Deeply rooted in the storytelling tradition, Ward’s work rests at the crossroads of sacred ritual, sociopolitical critique, and expressions of Black joy. Her most notable collaboration, “Hoofer’s Memory Lab,” was performed at the New York City Center with tap dancers Brinae Ali and Gerson Lanza. The New York Times described the performance as “reminiscent of baptismal ritual,” a reflection of her ongoing commitment to staging the mundane and creating ritual-based art.

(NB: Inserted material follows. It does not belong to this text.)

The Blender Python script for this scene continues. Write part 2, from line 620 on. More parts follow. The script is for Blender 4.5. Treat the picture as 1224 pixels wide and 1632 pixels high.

Ward values using dance as a tool for building and gathering community. In doing so, she has performed with the world-renowned Urban Bush Women and collaborated with many community arts organizers, including Cheri Stokes, Nia-Amina Minor, MK Abadoo of MK Arts, and dani tirrell of The Congregation. During her tenure as Assistant Professor of Africanist Practice at San Francisco State University, she publicly presented a new work, “Wishin N’ Washin”, commissioned by Deborah Slater Dance Theatre, which led to her being named a CA$H Dance grant recipient. She was also accepted into the 2025/2026 Dresher Ensemble Artist Residency and the 2025 Jacob’s Pillow Ann & Weston Hicks Choreography Fellowship.

Ward holds a BFA with distinction in Dance from The Ohio State University and an MFA in Dance from the University of Maryland.